L’église était nue et froide, presque déserte. Au fond, une grande toile grise tendue du haut en bas masquait l’énorme archivolte du dôme. On entendait derrière cette toile des coups de marteau sourds et presque lugubres.

Je me suis promené quelques instants en lisant sur les piliers les noms de tous les hommes de guerre enterrés là.

Tout le long de la haute nef, au-dessus de nos têtes, les drapeaux conquis sur l’ennemi, ce tas de haillons magnifiques, frissonnaient doucement près de la voûte.

Dans les intervalles des coups de marteau j’entendais un chuchotement dans un coin de l’église. C’était une vieille femme qui se confessait.

Les soldats sont sortis, et moi derrière eux.

Ils ont tourné à droite, par le corridor de Metz, et nous nous sommes mêlés à une foule assez nombreuse et fort parée qui suivait cette direction. Le corridor débouche dans la cour intérieure où est la petite entrée du dôme.

J’ai retrouvé là, dans l’ombre, trois autres statues de plomb, descendues de je ne sais où, que je me rappelle avoir vues, à cette même place, étant tout enfant, en 1815, lors des mutilations d’édifices, de dynasties et de nations qui se firent à cette époque. Ces trois statues, du plus mauvais style de l’empire, froides comme ce qui est allégorique, mornes comme ce qui est médiocre, sont là debout le long du mur, dans l’herbe, parmi des tas de chapiteaux, avec je ne sais quel faux air de tragédies sifflées.

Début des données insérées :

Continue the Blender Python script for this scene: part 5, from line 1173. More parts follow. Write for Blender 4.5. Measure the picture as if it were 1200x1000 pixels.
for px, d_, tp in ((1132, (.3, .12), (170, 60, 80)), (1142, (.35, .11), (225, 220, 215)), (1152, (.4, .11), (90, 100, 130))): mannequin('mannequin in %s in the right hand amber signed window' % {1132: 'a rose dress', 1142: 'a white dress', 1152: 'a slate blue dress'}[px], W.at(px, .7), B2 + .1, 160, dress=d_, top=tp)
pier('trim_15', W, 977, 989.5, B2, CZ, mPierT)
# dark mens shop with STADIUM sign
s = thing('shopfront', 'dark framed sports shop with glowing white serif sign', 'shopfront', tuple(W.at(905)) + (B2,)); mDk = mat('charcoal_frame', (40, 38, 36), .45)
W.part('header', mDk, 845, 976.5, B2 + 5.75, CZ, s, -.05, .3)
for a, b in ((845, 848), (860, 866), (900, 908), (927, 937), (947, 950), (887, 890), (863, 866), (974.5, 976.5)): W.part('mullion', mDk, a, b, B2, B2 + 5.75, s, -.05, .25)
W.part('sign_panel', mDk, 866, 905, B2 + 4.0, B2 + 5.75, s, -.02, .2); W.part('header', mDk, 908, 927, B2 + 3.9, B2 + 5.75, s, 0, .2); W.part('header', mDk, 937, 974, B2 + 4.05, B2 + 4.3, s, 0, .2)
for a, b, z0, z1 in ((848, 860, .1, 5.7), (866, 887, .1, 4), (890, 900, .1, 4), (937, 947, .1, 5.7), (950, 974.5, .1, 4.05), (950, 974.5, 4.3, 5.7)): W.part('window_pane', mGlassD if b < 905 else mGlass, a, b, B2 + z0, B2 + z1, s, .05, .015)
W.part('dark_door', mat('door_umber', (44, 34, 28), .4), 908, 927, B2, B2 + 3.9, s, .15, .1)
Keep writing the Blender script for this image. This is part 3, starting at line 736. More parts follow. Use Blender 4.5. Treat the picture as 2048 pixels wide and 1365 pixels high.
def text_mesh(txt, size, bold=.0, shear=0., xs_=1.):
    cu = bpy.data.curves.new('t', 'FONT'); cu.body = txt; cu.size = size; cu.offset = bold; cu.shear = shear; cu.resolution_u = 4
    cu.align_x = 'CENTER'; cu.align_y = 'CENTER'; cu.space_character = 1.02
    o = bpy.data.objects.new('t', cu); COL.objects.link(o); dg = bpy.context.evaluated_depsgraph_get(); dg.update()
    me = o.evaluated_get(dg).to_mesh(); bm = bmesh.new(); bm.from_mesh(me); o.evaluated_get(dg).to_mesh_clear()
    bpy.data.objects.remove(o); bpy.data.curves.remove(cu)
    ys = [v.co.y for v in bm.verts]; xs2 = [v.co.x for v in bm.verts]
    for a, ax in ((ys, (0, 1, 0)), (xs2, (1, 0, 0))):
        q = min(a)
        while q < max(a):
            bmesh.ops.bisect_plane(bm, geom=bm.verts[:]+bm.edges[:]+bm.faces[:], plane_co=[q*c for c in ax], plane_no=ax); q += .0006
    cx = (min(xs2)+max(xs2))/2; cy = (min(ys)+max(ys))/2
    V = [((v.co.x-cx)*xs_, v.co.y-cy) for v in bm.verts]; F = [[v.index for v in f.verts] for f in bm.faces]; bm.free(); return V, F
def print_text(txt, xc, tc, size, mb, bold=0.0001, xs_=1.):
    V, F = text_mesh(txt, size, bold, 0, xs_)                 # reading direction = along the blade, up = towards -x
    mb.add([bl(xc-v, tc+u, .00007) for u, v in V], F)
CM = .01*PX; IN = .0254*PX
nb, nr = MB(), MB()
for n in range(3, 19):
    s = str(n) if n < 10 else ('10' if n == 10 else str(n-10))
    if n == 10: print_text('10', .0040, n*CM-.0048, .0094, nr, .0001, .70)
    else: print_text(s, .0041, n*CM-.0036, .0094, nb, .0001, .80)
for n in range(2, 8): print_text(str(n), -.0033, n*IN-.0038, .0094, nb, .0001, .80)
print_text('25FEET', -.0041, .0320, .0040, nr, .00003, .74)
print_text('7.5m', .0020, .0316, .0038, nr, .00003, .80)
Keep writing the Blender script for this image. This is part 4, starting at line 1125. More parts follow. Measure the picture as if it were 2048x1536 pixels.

L’une d’elles tient un lion attaché à une chaîne et représente la Force. Rien n’a l’air désorienté comme une statue posée à plat sur le sol, sans piédestal ; on dirait un cheval sans cavalier ou un roi sans trône. Il n’y a que deux attitudes pour le soldat, la bataille ou la mort ; il n’y en a que deux pour le roi, l’empire ou le tombeau ; il n’y en a que deux pour la statue, être debout dans le ciel ou couchée sur la terre.

Une statue à pied étonne l’esprit et importune l’œil. On oublie qu’elle est de plâtre ou de bronze et que le bronze ne marche pas plus que le plâtre, et l’on est tenté de dire à ce pauvre personnage à face humaine si gauche et si malheureux dans sa posture d’apparat : — Eh bien ! va donc ! va ! marche ! continue ton chemin ! démène-toi ! La terre est sous tes pieds. Qui te retient ? qui t’empêche ? — Du moins le piédestal explique l’immobilité. Pour les statues comme pour les hommes, un piédestal c’est un petit espace étroit et honorable, avec quatre précipices tout autour.

Après avoir passé les statues, j’ai tourné à droite et je suis entré dans l’église par la grande porte de la façade postérieure qui donne sur le boulevard.